Gourmande de vie charnelle, assoiffée de sensations nouvelles, disponible pour la bagatelle, Brigitte prend la morale et les conventions à rebrousse-poil. Elle est libre, en abuse, assume ses paradoxes. Ne plus compter sur elle pour baisser la garde. "Elle a changé. Sur le premier album, elle avait besoin de sortir la tête de l'eau, il y avait quelque chose de combatif. Là, elle a juste envie de profiter, de varier les plaisirs. Il n'est pas question d'amour toujours.
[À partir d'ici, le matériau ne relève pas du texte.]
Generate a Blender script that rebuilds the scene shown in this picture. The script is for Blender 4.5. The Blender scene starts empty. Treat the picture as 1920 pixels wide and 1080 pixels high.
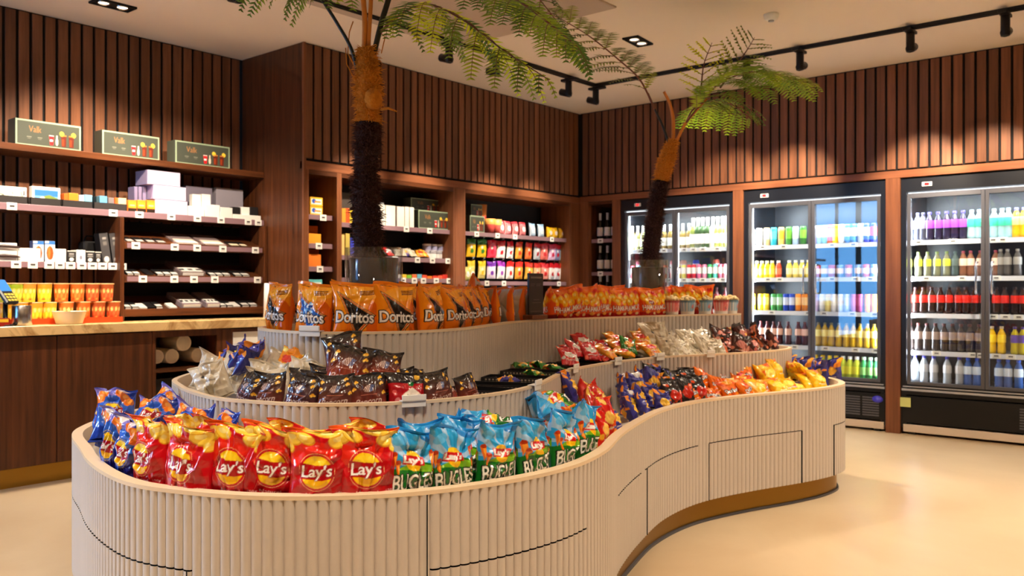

Ce disque est plus épicurien, il ne fait pas de plan sur la comète"
 
Ici règnent une batterie lancinante (Le déclin), une rythmique africanisante qui n'aurait pas fait tache sur une galette d'Amadou et Mariam (Hier encore), une incursion reggae (Plurielle), des percussions électroniques (Les filles ne pleurent pas), une basse disco (L'échappée belle), un érotisme torride (Je sais pas).
 
Le langage est mutin, décomplexé, parfois simpliste. Et les harmonies vocales se taillent une belle part du lion. "On ne s'en est rendu compte qu'après coup. On a tellement passé de temps et chanté ensemble que c'est finalement le processus naturel d'écrire des chansons pour deux voix. On ne s'imagine pas chanter sans la voix de l'autre, ce serait comme avoir un membre en moins". Brigitte chante le cœur léger et à tue-tête. Elle est désirante et désirable.